The particular lamp to which he refers only has a 200 hour life under average conditions, which presumably is not the case here.
I'm not the OP, but 0.6 Ohm sounds like the cold filament resistance, which has little to do with the load of the bulb. If it was really .6 Ohm it would be over 300W. If halogen bulbs are failing, regular bulbs should fail just as quick.
Sorry that I haven't gotten back to the group on this. It seems that there are two of these bulbs operated in a VERTICAL position in the light bar. I don't understand the theory behind the horizontal recommendation but perhaps thats the cause of the problem. Perhaps I should chaulk it up to a poor design and just replace them with a couple of standard tungsten bulbs.Lenny.

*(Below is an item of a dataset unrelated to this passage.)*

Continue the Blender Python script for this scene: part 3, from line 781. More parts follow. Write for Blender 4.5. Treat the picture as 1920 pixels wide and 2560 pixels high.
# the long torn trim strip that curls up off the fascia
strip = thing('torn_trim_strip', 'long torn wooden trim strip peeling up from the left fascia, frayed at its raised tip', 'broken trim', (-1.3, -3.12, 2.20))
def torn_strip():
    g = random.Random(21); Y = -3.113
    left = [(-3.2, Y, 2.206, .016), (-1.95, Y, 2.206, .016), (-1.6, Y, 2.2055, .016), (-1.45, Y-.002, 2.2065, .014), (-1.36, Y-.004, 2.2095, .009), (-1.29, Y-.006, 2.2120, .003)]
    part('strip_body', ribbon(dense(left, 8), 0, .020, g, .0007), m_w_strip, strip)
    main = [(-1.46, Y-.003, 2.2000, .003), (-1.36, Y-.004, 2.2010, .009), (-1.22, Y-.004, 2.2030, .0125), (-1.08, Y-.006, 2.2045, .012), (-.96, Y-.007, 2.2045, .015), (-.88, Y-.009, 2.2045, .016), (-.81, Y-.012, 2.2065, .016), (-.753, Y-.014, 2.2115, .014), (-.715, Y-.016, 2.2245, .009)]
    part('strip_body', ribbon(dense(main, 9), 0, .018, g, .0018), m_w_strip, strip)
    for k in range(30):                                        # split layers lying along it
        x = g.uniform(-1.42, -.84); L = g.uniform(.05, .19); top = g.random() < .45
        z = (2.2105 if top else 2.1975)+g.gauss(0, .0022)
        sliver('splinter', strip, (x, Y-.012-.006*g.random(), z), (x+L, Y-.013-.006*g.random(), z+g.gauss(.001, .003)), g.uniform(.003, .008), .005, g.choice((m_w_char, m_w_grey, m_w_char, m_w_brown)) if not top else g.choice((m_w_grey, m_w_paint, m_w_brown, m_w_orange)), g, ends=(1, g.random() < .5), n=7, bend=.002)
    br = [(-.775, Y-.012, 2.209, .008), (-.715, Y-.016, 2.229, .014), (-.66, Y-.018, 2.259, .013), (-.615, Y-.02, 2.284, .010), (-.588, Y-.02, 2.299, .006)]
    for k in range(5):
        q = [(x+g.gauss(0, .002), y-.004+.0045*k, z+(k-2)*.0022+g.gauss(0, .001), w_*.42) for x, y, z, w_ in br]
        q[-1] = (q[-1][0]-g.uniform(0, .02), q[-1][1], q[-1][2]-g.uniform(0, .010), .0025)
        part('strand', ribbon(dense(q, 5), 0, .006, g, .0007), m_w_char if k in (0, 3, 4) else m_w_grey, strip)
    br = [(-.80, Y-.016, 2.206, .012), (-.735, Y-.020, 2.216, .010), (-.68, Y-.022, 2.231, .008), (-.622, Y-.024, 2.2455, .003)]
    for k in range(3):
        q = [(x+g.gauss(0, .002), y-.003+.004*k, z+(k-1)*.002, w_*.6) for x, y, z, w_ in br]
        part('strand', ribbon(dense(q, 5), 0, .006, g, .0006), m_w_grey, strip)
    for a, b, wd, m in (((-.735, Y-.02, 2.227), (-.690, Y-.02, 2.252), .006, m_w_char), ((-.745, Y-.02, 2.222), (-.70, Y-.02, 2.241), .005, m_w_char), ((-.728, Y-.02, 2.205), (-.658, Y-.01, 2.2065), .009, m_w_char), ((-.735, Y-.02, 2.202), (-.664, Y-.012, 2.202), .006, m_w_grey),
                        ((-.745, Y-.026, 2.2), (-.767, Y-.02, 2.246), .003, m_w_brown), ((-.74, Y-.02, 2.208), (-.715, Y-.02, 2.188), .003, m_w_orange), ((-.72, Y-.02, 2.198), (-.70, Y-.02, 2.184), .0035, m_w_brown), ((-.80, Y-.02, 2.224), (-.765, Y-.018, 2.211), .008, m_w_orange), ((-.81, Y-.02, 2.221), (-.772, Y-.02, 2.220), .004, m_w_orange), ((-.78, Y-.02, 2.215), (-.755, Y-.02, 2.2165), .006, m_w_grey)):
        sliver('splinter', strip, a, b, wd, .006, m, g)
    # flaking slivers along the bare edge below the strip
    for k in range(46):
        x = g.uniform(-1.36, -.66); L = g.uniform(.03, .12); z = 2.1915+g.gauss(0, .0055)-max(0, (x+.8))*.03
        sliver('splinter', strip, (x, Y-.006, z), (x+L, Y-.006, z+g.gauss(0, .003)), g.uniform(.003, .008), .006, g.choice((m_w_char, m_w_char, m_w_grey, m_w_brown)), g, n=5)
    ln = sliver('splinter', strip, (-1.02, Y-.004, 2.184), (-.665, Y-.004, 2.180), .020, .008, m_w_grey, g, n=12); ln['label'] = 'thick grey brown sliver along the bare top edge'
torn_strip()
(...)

I'm beginning to think my premature headlight failures are due to a less than 100% good electrical connection at the bulb, as I noticed with the last failure that the connection seemed a little loose. (I've done all the obvious checks and handling precautions and still go through H7 bulbs like popcorn). This time I put some electrical conductive greese on the spade lugs before plugging the light in and its been working fine for a while now...time will tell.
For years now I use Deoxit to clean the socket then apply DC-4 grease when I replace the bulb. This seems to be especially benifical on my camper and boat trailer lights and trailer connections.